-- start Provided data --

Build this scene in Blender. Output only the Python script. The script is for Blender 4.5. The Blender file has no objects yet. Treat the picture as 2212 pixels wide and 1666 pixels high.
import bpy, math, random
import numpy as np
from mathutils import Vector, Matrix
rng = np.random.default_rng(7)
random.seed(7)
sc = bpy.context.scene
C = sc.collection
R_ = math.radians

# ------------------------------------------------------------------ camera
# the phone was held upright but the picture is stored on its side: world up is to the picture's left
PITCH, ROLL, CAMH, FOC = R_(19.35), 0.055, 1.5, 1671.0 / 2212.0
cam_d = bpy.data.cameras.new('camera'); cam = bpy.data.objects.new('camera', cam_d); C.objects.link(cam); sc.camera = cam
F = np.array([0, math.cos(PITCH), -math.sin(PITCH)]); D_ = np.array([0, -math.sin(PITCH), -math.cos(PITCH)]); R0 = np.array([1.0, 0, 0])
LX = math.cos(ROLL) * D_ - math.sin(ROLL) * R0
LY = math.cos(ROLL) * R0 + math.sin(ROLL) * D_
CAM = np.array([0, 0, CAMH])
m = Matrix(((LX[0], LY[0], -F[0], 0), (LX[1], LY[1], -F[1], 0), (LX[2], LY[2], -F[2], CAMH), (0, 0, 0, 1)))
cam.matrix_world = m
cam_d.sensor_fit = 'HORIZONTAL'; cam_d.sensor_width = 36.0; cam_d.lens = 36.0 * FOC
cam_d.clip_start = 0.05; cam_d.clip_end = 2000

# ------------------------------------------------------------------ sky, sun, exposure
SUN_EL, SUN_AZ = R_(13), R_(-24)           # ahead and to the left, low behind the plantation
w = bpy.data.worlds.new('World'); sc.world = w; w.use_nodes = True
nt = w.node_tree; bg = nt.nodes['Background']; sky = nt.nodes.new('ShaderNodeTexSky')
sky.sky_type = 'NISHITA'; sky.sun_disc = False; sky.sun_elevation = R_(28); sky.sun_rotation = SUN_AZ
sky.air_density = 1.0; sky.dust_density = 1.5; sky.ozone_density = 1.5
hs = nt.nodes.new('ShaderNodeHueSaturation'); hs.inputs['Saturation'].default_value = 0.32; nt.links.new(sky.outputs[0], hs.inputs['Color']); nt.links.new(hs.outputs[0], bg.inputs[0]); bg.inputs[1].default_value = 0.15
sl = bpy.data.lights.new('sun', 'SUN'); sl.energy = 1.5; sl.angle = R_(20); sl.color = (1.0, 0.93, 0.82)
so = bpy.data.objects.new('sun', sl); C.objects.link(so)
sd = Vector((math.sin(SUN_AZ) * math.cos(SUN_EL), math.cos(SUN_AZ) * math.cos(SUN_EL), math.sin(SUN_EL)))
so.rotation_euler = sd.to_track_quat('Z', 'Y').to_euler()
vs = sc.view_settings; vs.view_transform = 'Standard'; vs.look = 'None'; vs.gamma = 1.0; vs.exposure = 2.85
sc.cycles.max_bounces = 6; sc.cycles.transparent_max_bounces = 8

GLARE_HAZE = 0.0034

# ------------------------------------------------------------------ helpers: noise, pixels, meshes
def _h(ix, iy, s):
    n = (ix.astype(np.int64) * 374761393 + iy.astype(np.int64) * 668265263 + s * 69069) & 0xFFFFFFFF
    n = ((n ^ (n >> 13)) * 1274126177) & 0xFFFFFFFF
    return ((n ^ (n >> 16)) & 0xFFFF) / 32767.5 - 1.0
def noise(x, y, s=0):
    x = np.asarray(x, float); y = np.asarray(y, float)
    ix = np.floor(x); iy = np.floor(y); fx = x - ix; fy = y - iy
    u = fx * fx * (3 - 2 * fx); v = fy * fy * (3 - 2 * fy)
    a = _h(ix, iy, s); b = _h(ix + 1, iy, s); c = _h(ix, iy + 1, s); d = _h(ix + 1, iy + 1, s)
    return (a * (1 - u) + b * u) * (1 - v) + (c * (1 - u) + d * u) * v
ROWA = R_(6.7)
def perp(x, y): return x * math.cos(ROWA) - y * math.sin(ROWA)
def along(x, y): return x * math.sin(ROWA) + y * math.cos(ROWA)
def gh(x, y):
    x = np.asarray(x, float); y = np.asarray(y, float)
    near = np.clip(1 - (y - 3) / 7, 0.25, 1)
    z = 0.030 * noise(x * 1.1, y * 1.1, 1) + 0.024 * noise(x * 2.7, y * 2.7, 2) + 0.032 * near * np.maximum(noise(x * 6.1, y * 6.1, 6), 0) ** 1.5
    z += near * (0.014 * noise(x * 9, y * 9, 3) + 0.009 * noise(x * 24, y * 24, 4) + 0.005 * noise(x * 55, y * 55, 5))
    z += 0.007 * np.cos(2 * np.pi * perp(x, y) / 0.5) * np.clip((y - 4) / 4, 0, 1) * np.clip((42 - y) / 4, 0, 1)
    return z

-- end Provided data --

● Problem to work on: Could you quote the material above in full, exactly as it stands?

● Completed task:
Build this scene in Blender. Output only the Python script. The script is for Blender 4.5. The Blender file has no objects yet. Treat the picture as 2212 pixels wide and 1666 pixels high.
import bpy, math, random
import numpy as np
from mathutils import Vector, Matrix
rng = np.random.default_rng(7)
random.seed(7)
sc = bpy.context.scene
C = sc.collection
R_ = math.radians

# ------------------------------------------------------------------ camera
# the phone was held upright but the picture is stored on its side: world up is to the picture's left
PITCH, ROLL, CAMH, FOC = R_(19.35), 0.055, 1.5, 1671.0 / 2212.0
cam_d = bpy.data.cameras.new('camera'); cam = bpy.data.objects.new('camera', cam_d); C.objects.link(cam); sc.camera = cam
F = np.array([0, math.cos(PITCH), -math.sin(PITCH)]); D_ = np.array([0, -math.sin(PITCH), -math.cos(PITCH)]); R0 = np.array([1.0, 0, 0])
LX = math.cos(ROLL) * D_ - math.sin(ROLL) * R0
LY = math.cos(ROLL) * R0 + math.sin(ROLL) * D_
CAM = np.array([0, 0, CAMH])
m = Matrix(((LX[0], LY[0], -F[0], 0), (LX[1], LY[1], -F[1], 0), (LX[2], LY[2], -F[2], CAMH), (0, 0, 0, 1)))
cam.matrix_world = m
cam_d.sensor_fit = 'HORIZONTAL'; cam_d.sensor_width = 36.0; cam_d.lens = 36.0 * FOC
cam_d.clip_start = 0.05; cam_d.clip_end = 2000

# ------------------------------------------------------------------ sky, sun, exposure
SUN_EL, SUN_AZ = R_(13), R_(-24)           # ahead and to the left, low behind the plantation
w = bpy.data.worlds.new('World'); sc.world = w; w.use_nodes = True
nt = w.node_tree; bg = nt.nodes['Background']; sky = nt.nodes.new('ShaderNodeTexSky')
sky.sky_type = 'NISHITA'; sky.sun_disc = False; sky.sun_elevation = R_(28); sky.sun_rotation = SUN_AZ
sky.air_density = 1.0; sky.dust_density = 1.5; sky.ozone_density = 1.5
hs = nt.nodes.new('ShaderNodeHueSaturation'); hs.inputs['Saturation'].default_value = 0.32; nt.links.new(sky.outputs[0], hs.inputs['Color']); nt.links.new(hs.outputs[0], bg.inputs[0]); bg.inputs[1].default_value = 0.15
sl = bpy.data.lights.new('sun', 'SUN'); sl.energy = 1.5; sl.angle = R_(20); sl.color = (1.0, 0.93, 0.82)
so = bpy.data.objects.new('sun', sl); C.objects.link(so)
sd = Vector((math.sin(SUN_AZ) * math.cos(SUN_EL), math.cos(SUN_AZ) * math.cos(SUN_EL), math.sin(SUN_EL)))
so.rotation_euler = sd.to_track_quat('Z', 'Y').to_euler()
vs = sc.view_settings; vs.view_transform = 'Standard'; vs.look = 'None'; vs.gamma = 1.0; vs.exposure = 2.85
sc.cycles.max_bounces = 6; sc.cycles.transparent_max_bounces = 8

GLARE_HAZE = 0.0034

# ------------------------------------------------------------------ helpers: noise, pixels, meshes
def _h(ix, iy, s):
    n = (ix.astype(np.int64) * 374761393 + iy.astype(np.int64) * 668265263 + s * 69069) & 0xFFFFFFFF
    n = ((n ^ (n >> 13)) * 1274126177) & 0xFFFFFFFF
    return ((n ^ (n >> 16)) & 0xFFFF) / 32767.5 - 1.0
def noise(x, y, s=0):
    x = np.asarray(x, float); y = np.asarray(y, float)
    ix = np.floor(x); iy = np.floor(y); fx = x - ix; fy = y - iy
    u = fx * fx * (3 - 2 * fx); v = fy * fy * (3 - 2 * fy)
    a = _h(ix, iy, s); b = _h(ix + 1, iy, s); c = _h(ix, iy + 1, s); d = _h(ix + 1, iy + 1, s)
    return (a * (1 - u) + b * u) * (1 - v) + (c * (1 - u) + d * u) * v
ROWA = R_(6.7)
def perp(x, y): return x * math.cos(ROWA) - y * math.sin(ROWA)
def along(x, y): return x * math.sin(ROWA) + y * math.cos(ROWA)
def gh(x, y):
    x = np.asarray(x, float); y = np.asarray(y, float)
    near = np.clip(1 - (y - 3) / 7, 0.25, 1)
    z = 0.030 * noise(x * 1.1, y * 1.1, 1) + 0.024 * noise(x * 2.7, y * 2.7, 2) + 0.032 * near * np.maximum(noise(x * 6.1, y * 6.1, 6), 0) ** 1.5
    z += near * (0.014 * noise(x * 9, y * 9, 3) + 0.009 * noise(x * 24, y * 24, 4) + 0.005 * noise(x * 55, y * 55, 5))
    z += 0.007 * np.cos(2 * np.pi * perp(x, y) / 0.5) * np.clip((y - 4) / 4, 0, 1) * np.clip((42 - y) / 4, 0, 1)
    return z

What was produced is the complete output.